Bayern Munich are preparing an opening bid of €25m / £21m for Marcus Rashford, with Manchester United’s asking price set at €30m / £26m – the figure Barcelona would have paid had they activated their now-expiring purchase option. TEAMtalk insider Fraser Fletcher has been informed on the size of the incoming offer, with the bid described by sources as an opener rather than a final figure. Liverpool, improbably, are part of the reason it is happening at all.
Barcelona’s option to buy Rashford permanently expires within two days, and the Catalans have already decided not to trigger it. Their preference was always another loan – something United have consistently ruled out throughout this saga. That leaves Bayern as the most concrete suitor in play, arriving at Rashford’s door largely because their other targets have fallen through.
Why Bayern Want Him – and What They’re Prepared to Pay
Bayern’s need is specific: they want high-calibre competition for Luis Diaz on the left wing. Vincent Kompany’s squad is not short of quality centrally, with Harry Kane and Michael Olise well established, but the wide left position lacks depth and a genuine challenger. Rashford, operating in that role during his Barcelona loan – where he returned 13 goals and 13 assists in all competitions – fits the profile on paper.
The €25m opening bid is unlikely to be accepted, and both sides appear to know it. United want €30m, the price Barca would have paid, and are holding firm on that number. German outlet BILD has reported Bayern are, in principle, willing to go as high as €40m / £34.5m – though they are reluctant to match Rashford’s current £325,000-a-week wages, given he would not be an automatic starter. That wage negotiation is a significant obstacle, but the fee gap between €25m and €30m looks bridgeable if Bayern’s interest is genuine.
Worth noting: Rashford was never Bayern’s first choice for this position. He sat behind Nico Williams, Luis Diaz, and Bradley Barcola on their initial longlist. Bayern also pursued Anthony Gordon this summer before Barcelona won that race for £69m. Rashford is, to some degree, a solution arrived at by elimination.
Liverpool’s Role – Indirect but Consequential
Liverpool’s involvement in a Rashford transfer story requires a moment’s explanation, because they are not bidding for him, swapping for him, or facilitating anything directly. Their role is simpler and more accidental: Bayern wanted Rio Ngumoha, Liverpool’s 17-year-old winger, and Liverpool flatly refused to sell. The Mirror are among those reporting that rejection is what pushed Bayern toward Rashford as their next option.

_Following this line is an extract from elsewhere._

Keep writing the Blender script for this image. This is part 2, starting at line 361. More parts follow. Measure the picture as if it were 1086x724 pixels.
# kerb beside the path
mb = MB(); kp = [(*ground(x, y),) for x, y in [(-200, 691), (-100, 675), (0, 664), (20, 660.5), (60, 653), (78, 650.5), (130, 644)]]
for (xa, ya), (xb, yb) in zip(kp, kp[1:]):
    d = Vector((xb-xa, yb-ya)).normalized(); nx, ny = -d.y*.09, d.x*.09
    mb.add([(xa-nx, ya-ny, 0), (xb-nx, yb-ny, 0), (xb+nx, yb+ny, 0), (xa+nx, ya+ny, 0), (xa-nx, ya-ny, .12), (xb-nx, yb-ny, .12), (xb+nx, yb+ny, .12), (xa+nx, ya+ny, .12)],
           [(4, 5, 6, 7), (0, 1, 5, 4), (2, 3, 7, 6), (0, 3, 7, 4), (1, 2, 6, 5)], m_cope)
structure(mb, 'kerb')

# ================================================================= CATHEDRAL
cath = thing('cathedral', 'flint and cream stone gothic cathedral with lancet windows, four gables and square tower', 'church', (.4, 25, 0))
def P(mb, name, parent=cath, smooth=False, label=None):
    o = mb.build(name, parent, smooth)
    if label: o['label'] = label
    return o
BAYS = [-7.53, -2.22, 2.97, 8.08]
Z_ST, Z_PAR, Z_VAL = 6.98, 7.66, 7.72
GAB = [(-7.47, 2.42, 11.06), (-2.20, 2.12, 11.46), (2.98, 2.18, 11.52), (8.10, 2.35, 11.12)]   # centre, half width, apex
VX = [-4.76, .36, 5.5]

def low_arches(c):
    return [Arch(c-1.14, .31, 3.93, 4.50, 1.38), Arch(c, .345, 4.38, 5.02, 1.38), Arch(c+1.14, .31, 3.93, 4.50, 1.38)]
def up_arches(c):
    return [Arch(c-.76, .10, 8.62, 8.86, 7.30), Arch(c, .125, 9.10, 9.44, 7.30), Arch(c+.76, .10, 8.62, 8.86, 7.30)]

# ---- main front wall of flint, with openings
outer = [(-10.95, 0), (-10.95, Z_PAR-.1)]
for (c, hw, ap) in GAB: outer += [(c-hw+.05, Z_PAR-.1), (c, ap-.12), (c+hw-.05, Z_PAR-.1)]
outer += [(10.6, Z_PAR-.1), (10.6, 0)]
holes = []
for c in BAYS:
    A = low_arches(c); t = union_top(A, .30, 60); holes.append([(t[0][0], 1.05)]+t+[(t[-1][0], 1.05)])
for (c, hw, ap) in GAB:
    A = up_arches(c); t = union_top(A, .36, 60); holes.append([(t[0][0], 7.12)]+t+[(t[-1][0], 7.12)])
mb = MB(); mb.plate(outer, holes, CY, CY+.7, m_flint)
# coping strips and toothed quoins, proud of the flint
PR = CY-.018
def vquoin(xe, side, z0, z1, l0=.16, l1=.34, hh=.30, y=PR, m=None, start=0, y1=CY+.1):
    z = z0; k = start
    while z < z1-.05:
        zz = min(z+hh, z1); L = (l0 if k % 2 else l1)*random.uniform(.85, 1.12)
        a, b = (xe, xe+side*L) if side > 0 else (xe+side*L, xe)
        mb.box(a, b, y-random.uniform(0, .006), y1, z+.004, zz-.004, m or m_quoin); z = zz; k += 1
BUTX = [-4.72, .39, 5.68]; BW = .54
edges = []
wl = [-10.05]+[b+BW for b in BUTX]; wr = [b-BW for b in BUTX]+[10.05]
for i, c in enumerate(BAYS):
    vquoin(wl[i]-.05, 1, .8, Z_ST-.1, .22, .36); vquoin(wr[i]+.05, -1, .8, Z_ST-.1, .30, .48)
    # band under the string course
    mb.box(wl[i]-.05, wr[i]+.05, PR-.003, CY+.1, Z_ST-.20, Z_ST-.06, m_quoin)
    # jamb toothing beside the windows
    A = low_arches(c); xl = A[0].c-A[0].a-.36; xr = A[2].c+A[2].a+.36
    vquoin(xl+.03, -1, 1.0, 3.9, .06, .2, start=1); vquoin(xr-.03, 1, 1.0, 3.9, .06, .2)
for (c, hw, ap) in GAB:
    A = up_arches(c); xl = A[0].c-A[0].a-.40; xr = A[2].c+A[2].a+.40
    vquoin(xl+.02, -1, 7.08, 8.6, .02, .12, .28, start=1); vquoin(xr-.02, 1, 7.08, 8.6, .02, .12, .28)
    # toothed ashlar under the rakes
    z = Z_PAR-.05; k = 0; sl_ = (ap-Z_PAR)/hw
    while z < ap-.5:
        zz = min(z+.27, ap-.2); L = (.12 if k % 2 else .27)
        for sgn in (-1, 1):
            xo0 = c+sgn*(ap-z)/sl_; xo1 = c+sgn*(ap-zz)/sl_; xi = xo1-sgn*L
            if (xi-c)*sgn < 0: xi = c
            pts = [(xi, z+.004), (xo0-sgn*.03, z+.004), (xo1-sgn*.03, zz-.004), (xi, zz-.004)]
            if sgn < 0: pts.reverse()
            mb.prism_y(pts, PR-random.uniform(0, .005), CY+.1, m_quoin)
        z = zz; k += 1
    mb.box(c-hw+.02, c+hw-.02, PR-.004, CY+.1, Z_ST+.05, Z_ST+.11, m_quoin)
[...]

Ngumoha joined Liverpool from Chelsea’s academy in January and is not going anywhere – the Reds made that clear. Bayern, now having missed out on Gordon, Ngumoha, and their earlier targets, needed a left-wing solution with the window moving on. Rashford, available on a permanent deal with a motivated seller behind him, became the logical next call.
It is not a glamorous role for Liverpool in this narrative, but it is a consequential one. Their refusal to engage has materially accelerated United’s chances of getting a deal done.
Rashford’s Position and United’s Leverage
Rashford is not returning to Old Trafford in any meaningful capacity. That much has been established for some time. His priority has been to stay in Barcelona, but with the Catalans unwilling to buy permanently and United unwilling to loan again, that door has closed – at least for now. The structure of Barcelona’s position on Rashford has been well documented, and their financial constraints make a permanent deal this summer essentially impossible.
United’s leverage is limited but not non-existent. They hold the registration and the asking price, and they are not under pressure to accept a cut-price deal – £325,000 a week is the wage drag motivating urgency, not desperation. The Arsenal swap deal involving Gabriel Martinelli has been floated but has the feel of a story without serious legs behind it.
What Needs to Happen – and What to Watch
The sequence from here is straightforward: Bayern submit €25m, United reject it, and the question becomes whether Bayern return at €30m or walk. Given they have now missed out on multiple targets and the window is ticking, the pressure to escalate is real.
Whether Rashford’s camp accept a reduced wage package to make the move viable will be equally decisive – Bayern have signalled they will not pay anywhere near £325,000 a week for a player who will not start every week. How far Rashford is willing to compromise on that number, given his alternatives are narrowing, will determine whether this gets done quickly or drags into August.